"You gotta admit it's a man's drink."
Les Tontons Flingueurs (sometimes known as Crooks in Clover in English) is a cult French film by Georges Lautner released in 1963, and whose memorable screenplay was the work of Michel Audiard. The cast includes Lino Ventura, Bernard Blier and Francis Blanche.
Fernand, a former mobster, returns to Paris at the urging of a dying friend, "the Mexican", who anoints him his successor at the head of a criminal gang. However, the Mexican's former henchmen resent Fernand's promotion and try to get rid of him. But even more problematic, Fernand finds himself saddled with the Mexican's daughter Patricia, a flighty and playful young woman whom he now has to care for.
Contains examples of:[]
- Adaptation Displacement: The film was adapted from the novel Grisbi or not Grisbi by Albert Simonin, but is much more famous than the original work.
- Anti-Hero: Fernand.
- Blond Guys Are Evil: Theo (who's also a Gayngster).

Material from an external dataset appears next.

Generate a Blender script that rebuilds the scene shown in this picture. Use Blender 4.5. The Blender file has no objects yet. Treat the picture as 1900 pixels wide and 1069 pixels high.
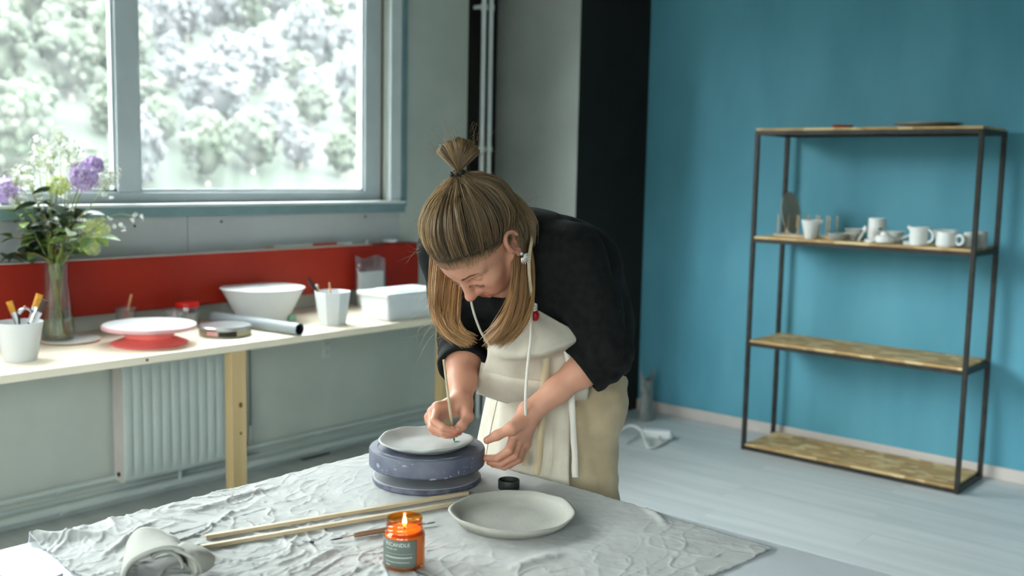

- Entendre Failure: Patricia was told by her father that "Fernand got me out of deep water", which she assumes involved rescue from drowning.
- Everybody Smokes
- Gargle Blaster: The film contains an extremely famous (to French audiences, anyway) example of this trope, in which the various characters partake of a bootleg hooch their gang used to distribute. "We had to stop making it," one of them explains, "because consumers were going blind. It got us in no end of trouble."
- Gratuitous English: Various untranslated English phrases (usually horribly mispronounced) pepper the dialogues, and Jean the majordomo affects to speak English in order to look more like a British butler.
- Hollywood Silencer: It actually doesn't even make a "fwip" sound, but a barely audible "beep".
- Ineffectual Sympathetic Villain: The Volfoni brothers.
- Reformed Criminal: The majordomo is a former burglar, whom the Mexican caught red-handed as he was trying to force open his safe. In compensation, he was forced to work for a while as unpaid help, and when the time was up, decided to keep the job.
- Shout-Out: The kitchen scene is a reference to Key Largo.
- Sounding It Out: Fernand with the Mexican's telegram.
- Wild Teen Party: Patricia throws one with her friends, which explains why the house is out of regular booze by the time the kitchen scene takes place.